The time for change Posted on November 16, 2021

As the November darkness closes in I look out at the little garden, now defined by its wall lights and the lights in the greenhouse, as my little compartment in life. Everything in it has emotion attached – not dramatic, operatic emotion, but the affection that comes with familiarity. And also involvement. Everything in it has been thought about, has had my attention and care, from the pots to the tendrils finding their way up the trellis, the plants in the wrong place, or struggling, to the roses out of control above the fence. Each has been mentally processed to the point of decision – in the roses’ case, to let them rip. So I am aware, and in a sense attached.

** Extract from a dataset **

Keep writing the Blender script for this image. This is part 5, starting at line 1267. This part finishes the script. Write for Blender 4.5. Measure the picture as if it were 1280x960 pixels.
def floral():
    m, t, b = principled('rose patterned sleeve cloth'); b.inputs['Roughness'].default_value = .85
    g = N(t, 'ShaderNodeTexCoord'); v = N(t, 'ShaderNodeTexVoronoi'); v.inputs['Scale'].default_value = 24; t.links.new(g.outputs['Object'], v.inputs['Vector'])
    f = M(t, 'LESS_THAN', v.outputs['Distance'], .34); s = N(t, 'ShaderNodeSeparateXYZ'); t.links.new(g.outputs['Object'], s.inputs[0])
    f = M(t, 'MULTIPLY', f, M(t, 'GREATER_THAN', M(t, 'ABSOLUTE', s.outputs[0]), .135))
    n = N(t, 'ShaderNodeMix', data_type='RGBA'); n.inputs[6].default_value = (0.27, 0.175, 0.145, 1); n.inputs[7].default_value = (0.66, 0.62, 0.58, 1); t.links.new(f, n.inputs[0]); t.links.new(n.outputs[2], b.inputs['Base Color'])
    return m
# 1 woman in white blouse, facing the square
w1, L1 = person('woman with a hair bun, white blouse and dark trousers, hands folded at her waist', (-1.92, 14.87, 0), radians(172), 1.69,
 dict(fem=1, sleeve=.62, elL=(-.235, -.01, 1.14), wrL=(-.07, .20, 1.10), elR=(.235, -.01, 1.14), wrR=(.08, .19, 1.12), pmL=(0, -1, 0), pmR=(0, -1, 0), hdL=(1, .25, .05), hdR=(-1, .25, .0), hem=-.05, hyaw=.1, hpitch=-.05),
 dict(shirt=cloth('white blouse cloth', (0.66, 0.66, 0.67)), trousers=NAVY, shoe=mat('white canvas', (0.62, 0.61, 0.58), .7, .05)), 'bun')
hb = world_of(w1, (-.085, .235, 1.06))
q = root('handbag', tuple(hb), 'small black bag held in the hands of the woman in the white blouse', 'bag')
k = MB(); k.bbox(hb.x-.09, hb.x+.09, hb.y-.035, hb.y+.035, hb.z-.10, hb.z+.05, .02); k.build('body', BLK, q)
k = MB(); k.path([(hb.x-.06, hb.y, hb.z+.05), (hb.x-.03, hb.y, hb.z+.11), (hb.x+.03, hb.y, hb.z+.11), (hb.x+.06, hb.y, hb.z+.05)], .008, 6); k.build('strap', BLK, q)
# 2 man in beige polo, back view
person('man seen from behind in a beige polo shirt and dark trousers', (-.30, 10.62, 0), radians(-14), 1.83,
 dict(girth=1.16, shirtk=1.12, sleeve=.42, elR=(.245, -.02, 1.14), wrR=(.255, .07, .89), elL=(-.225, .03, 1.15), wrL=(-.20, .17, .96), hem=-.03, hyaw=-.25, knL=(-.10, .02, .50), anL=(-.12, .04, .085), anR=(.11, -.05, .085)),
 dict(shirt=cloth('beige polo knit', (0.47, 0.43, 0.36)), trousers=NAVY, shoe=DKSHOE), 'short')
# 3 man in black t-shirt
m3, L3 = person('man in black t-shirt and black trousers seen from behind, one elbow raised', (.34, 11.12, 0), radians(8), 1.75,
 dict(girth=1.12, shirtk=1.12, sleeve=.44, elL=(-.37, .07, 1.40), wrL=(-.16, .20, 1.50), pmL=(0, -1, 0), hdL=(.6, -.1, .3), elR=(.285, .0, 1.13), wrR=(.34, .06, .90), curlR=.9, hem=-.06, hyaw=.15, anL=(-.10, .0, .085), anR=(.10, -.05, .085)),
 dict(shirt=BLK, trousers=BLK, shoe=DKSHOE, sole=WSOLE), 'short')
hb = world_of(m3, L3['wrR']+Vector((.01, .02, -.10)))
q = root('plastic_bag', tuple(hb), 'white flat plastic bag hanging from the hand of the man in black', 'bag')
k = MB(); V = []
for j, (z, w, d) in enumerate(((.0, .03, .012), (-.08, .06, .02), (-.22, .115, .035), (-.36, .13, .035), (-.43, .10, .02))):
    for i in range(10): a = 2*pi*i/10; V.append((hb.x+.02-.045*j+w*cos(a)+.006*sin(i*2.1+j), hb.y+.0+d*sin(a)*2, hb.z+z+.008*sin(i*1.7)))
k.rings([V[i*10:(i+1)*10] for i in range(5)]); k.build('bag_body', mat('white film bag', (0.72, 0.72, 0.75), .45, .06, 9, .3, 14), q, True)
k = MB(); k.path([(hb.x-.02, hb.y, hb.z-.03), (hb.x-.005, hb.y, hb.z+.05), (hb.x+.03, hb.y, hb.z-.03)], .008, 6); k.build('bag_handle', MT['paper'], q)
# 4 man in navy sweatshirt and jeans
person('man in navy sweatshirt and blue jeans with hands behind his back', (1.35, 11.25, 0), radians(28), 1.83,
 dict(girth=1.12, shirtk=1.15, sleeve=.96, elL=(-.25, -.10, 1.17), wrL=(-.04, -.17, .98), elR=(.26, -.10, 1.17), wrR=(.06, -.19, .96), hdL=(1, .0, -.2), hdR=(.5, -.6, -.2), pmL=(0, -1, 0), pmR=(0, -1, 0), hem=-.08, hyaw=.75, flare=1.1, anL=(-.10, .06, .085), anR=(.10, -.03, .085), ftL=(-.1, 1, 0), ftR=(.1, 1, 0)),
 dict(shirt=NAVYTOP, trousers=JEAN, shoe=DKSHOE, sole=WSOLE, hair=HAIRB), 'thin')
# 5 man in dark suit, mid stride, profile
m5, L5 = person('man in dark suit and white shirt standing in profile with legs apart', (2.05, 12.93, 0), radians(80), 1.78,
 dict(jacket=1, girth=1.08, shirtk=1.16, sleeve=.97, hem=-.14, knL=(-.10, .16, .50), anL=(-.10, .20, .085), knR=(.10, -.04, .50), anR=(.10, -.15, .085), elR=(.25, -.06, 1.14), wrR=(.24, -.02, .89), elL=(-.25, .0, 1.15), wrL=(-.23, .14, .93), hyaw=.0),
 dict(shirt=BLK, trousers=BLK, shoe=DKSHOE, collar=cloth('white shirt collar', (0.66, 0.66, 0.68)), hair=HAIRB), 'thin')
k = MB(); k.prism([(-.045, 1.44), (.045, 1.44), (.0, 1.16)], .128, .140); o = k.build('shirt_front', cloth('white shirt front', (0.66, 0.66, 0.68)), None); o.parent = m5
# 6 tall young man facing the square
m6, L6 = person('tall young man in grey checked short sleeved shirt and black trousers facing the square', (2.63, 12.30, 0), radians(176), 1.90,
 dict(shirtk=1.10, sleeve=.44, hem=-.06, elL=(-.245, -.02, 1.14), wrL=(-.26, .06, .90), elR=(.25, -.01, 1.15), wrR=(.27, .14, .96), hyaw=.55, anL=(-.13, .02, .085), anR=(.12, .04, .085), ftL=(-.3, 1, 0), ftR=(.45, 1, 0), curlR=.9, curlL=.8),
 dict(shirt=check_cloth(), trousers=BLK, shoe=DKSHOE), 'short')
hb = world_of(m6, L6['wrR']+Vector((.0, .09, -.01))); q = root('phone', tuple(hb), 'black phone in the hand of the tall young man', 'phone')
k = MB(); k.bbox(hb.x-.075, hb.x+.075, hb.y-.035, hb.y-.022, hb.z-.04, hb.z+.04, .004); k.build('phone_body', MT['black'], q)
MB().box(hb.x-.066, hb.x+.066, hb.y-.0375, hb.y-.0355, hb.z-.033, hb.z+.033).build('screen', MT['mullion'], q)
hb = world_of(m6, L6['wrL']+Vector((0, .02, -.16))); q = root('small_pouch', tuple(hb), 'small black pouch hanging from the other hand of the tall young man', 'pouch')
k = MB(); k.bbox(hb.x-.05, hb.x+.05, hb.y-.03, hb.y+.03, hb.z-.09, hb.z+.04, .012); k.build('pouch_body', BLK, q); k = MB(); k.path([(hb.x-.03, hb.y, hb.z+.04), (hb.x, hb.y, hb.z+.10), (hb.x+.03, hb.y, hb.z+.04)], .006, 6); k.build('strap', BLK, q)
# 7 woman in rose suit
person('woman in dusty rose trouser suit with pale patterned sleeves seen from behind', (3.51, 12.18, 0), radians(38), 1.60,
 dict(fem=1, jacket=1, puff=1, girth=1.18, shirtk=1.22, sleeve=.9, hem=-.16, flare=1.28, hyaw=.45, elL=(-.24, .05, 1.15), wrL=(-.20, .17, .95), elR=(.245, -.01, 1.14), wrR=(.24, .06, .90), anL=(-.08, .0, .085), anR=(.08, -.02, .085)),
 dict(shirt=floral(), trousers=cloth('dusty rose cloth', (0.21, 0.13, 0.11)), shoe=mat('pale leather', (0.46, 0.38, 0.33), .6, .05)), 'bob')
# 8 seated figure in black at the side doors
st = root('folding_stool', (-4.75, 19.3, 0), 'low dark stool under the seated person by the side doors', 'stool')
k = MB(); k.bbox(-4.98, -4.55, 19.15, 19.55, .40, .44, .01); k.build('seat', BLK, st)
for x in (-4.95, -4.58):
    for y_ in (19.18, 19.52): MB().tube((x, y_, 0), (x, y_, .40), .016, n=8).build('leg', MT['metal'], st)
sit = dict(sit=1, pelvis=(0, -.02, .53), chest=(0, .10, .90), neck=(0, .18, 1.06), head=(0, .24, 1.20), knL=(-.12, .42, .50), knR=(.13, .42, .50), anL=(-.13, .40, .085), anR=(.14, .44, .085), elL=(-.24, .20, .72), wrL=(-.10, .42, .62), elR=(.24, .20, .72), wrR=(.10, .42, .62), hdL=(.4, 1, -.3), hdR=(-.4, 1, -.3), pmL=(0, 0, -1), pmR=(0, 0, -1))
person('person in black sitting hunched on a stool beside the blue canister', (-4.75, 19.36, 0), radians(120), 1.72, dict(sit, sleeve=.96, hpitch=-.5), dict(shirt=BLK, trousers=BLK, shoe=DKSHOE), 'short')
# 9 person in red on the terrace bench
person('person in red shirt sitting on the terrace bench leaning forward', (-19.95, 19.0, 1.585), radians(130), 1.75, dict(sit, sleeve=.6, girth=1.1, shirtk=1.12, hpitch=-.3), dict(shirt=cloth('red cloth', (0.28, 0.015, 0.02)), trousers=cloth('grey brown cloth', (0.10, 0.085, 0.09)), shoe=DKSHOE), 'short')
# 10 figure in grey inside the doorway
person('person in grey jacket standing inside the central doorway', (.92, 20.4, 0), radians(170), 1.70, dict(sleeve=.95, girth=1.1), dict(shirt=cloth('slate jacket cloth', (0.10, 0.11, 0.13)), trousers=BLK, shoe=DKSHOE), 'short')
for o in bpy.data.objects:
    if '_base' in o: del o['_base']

The dogwood outside the window, with its white-variegated leaves now turned parchment white, the autumn cherry, now bright yellow as its tiny flower-buds begin to open, the dark bulk of a sarcococca and the last blue flowers of a sprawling geranium are a picture I have painted, in brushstrokes separated sometimes by years. Now I can’t imagine changing it, or swapping plants in their places, any more than I would redistribute the features of my children.

I am an unregenerate conservative. I love what’s there, or rather here, and the longer it has been here the more I love it. The changes of the seasons bring joy, but part of me is like the notoriously conservative Duke of Cambridge, who said ‘There is a time for everything, and the time for change is when you can no longer help it.” Now, where can I plant this new clematis?